** BEGIN Stored data **

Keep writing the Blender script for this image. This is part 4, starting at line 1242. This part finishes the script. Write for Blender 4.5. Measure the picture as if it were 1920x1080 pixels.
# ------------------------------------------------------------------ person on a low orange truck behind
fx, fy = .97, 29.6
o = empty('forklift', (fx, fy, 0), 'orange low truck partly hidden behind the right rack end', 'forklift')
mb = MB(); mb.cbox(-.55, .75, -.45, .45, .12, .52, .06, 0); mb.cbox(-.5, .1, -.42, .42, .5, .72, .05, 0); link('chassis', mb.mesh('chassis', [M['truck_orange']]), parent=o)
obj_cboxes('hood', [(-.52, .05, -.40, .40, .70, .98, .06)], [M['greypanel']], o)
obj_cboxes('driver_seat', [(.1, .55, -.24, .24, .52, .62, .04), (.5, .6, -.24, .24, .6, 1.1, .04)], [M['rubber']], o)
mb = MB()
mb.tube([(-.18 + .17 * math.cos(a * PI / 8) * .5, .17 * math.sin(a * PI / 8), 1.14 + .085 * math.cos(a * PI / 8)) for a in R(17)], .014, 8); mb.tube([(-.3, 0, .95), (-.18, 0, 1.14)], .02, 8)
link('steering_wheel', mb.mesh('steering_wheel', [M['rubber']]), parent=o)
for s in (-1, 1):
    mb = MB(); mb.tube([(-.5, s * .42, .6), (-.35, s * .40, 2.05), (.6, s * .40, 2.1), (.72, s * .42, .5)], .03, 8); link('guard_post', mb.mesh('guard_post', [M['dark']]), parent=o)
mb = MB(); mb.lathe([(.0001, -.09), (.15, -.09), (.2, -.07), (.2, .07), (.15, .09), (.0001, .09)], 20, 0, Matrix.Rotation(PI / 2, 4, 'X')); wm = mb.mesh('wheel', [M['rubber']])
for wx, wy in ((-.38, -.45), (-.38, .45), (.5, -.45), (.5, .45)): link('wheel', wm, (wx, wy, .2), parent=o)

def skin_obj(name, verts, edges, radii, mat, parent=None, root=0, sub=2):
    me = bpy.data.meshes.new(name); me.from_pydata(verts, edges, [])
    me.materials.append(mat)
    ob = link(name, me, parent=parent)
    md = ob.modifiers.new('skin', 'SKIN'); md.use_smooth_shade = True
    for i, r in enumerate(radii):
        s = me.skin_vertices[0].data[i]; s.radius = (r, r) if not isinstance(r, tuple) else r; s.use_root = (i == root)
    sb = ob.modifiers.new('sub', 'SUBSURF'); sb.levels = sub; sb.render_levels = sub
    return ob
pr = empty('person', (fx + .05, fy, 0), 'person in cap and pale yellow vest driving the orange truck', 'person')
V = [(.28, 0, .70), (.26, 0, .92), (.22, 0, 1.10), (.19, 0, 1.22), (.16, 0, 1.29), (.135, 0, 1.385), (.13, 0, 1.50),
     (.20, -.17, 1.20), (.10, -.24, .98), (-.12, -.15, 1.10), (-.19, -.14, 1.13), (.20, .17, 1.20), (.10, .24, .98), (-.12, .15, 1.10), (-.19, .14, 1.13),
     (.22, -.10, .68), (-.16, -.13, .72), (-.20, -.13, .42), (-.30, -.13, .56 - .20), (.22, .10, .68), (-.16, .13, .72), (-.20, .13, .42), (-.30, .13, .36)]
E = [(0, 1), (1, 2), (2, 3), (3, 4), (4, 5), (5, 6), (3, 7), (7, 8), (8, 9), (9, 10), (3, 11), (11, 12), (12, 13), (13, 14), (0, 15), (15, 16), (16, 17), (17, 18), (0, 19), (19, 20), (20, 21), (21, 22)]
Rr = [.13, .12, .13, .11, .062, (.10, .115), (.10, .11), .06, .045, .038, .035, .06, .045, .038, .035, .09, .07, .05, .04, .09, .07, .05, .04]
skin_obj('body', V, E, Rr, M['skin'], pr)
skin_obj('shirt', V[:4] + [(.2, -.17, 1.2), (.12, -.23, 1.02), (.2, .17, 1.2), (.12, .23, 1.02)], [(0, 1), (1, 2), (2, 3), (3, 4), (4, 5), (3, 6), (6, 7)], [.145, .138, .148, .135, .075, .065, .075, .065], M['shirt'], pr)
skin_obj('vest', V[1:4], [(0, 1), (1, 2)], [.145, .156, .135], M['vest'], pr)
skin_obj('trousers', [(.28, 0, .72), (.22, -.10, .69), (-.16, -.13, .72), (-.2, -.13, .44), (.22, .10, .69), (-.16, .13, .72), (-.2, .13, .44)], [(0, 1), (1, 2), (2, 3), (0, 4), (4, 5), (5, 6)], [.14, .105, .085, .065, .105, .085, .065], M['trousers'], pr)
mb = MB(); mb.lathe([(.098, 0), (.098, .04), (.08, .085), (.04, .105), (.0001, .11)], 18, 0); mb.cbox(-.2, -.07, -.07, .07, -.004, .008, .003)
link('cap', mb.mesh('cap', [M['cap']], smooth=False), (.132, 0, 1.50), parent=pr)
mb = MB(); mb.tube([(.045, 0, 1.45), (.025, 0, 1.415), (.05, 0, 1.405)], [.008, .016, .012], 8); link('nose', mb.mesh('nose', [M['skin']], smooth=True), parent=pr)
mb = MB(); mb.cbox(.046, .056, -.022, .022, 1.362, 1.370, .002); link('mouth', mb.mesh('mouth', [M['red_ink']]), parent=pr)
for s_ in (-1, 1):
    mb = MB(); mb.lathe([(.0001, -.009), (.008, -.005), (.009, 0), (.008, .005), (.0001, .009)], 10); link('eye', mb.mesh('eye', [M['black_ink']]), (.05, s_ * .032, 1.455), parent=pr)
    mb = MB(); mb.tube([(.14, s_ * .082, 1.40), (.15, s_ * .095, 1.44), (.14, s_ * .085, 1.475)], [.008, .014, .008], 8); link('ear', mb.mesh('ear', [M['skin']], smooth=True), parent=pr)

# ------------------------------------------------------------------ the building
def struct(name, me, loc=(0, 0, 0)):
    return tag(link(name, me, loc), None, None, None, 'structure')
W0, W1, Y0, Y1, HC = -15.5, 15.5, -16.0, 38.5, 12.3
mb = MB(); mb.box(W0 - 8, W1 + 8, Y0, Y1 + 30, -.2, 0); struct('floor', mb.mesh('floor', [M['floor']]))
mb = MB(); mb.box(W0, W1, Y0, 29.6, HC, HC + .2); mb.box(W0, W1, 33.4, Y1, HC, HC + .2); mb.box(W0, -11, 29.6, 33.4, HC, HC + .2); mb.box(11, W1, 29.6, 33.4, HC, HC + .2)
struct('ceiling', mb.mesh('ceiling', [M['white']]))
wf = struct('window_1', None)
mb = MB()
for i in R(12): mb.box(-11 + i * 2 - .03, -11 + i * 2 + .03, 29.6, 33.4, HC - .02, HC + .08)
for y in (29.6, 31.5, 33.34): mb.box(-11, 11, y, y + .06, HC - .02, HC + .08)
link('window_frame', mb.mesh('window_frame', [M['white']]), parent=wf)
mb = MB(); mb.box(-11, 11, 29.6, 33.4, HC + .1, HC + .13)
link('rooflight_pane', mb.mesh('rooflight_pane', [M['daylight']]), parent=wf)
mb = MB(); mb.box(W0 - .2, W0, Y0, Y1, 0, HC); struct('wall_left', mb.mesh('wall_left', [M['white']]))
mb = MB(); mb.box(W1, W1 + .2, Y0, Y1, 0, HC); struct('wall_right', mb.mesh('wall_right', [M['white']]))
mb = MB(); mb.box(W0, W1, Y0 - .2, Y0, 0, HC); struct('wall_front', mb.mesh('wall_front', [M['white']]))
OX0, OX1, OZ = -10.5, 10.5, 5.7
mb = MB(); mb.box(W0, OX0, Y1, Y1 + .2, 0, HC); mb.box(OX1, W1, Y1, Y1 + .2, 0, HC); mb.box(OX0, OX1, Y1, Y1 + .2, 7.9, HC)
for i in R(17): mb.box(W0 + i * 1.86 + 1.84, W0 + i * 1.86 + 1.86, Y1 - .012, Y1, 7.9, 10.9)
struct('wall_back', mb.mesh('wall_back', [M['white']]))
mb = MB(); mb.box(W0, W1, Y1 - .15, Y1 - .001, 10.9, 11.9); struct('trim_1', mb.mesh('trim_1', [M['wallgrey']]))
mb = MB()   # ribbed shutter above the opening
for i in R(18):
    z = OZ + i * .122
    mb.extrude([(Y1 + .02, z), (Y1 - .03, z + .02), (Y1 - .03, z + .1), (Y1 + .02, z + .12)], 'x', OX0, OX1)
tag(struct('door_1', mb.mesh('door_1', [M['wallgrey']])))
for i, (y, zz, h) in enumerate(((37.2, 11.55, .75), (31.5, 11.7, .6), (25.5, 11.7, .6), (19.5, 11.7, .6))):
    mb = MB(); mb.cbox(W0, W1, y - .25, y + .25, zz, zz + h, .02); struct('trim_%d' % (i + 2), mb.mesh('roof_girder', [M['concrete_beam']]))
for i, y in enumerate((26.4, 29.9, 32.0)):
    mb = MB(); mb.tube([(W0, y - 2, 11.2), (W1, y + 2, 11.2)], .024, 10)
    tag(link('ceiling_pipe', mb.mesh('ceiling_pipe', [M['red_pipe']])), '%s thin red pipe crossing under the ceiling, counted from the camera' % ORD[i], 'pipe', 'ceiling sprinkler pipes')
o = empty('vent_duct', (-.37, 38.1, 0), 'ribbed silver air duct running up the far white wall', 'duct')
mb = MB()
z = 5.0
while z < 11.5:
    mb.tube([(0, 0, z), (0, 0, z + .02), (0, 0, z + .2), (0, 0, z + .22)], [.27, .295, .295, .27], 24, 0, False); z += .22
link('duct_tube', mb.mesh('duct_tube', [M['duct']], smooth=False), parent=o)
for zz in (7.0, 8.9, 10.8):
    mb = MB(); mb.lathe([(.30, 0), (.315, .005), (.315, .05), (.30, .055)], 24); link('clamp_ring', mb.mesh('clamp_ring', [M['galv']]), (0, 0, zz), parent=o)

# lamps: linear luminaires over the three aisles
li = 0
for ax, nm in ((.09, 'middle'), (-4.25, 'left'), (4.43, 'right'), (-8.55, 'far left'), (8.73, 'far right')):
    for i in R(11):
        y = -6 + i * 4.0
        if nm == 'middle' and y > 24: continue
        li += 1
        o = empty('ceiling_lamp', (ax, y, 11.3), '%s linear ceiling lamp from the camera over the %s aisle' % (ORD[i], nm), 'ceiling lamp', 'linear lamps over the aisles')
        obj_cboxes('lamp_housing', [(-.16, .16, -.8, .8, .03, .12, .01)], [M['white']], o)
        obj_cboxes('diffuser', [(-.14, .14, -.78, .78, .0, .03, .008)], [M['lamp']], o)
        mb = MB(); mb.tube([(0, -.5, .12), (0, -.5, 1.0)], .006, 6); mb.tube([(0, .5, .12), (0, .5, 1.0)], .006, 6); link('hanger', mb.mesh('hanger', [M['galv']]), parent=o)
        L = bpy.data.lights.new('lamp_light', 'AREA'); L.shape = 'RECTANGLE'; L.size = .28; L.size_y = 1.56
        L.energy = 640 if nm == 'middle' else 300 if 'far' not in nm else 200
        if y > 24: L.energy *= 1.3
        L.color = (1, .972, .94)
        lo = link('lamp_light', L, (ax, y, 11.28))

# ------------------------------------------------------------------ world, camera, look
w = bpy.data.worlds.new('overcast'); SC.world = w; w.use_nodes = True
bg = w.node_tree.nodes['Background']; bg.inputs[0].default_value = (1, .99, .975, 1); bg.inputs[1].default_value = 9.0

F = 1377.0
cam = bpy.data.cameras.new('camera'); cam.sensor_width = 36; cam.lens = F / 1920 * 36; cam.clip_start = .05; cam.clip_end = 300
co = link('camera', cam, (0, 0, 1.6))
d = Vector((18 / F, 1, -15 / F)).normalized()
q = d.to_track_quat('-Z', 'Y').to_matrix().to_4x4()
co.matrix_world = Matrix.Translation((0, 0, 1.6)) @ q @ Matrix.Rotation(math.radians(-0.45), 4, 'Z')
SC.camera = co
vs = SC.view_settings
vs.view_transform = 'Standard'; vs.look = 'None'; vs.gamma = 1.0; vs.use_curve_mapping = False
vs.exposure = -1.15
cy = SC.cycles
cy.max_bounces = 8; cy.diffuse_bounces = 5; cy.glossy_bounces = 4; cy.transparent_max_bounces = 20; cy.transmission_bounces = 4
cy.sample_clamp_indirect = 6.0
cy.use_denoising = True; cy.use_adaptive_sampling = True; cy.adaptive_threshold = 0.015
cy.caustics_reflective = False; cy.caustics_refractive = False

** END Stored data **

## Stated exercise
Exactly as they appear, please write out the lines from the opening of the listing above down to the line containing "for wx, wy in", with both end lines included.

## Complete output
Keep writing the Blender script for this image. This is part 4, starting at line 1242. This part finishes the script. Write for Blender 4.5. Measure the picture as if it were 1920x1080 pixels.
# ------------------------------------------------------------------ person on a low orange truck behind
fx, fy = .97, 29.6
o = empty('forklift', (fx, fy, 0), 'orange low truck partly hidden behind the right rack end', 'forklift')
mb = MB(); mb.cbox(-.55, .75, -.45, .45, .12, .52, .06, 0); mb.cbox(-.5, .1, -.42, .42, .5, .72, .05, 0); link('chassis', mb.mesh('chassis', [M['truck_orange']]), parent=o)
obj_cboxes('hood', [(-.52, .05, -.40, .40, .70, .98, .06)], [M['greypanel']], o)
obj_cboxes('driver_seat', [(.1, .55, -.24, .24, .52, .62, .04), (.5, .6, -.24, .24, .6, 1.1, .04)], [M['rubber']], o)
mb = MB()
mb.tube([(-.18 + .17 * math.cos(a * PI / 8) * .5, .17 * math.sin(a * PI / 8), 1.14 + .085 * math.cos(a * PI / 8)) for a in R(17)], .014, 8); mb.tube([(-.3, 0, .95), (-.18, 0, 1.14)], .02, 8)
link('steering_wheel', mb.mesh('steering_wheel', [M['rubber']]), parent=o)
for s in (-1, 1):
    mb = MB(); mb.tube([(-.5, s * .42, .6), (-.35, s * .40, 2.05), (.6, s * .40, 2.1), (.72, s * .42, .5)], .03, 8); link('guard_post', mb.mesh('guard_post', [M['dark']]), parent=o)
mb = MB(); mb.lathe([(.0001, -.09), (.15, -.09), (.2, -.07), (.2, .07), (.15, .09), (.0001, .09)], 20, 0, Matrix.Rotation(PI / 2, 4, 'X')); wm = mb.mesh('wheel', [M['rubber']])
for wx, wy in ((-.38, -.45), (-.38, .45), (.5, -.45), (.5, .45)): link('wheel', wm, (wx, wy, .2), parent=o)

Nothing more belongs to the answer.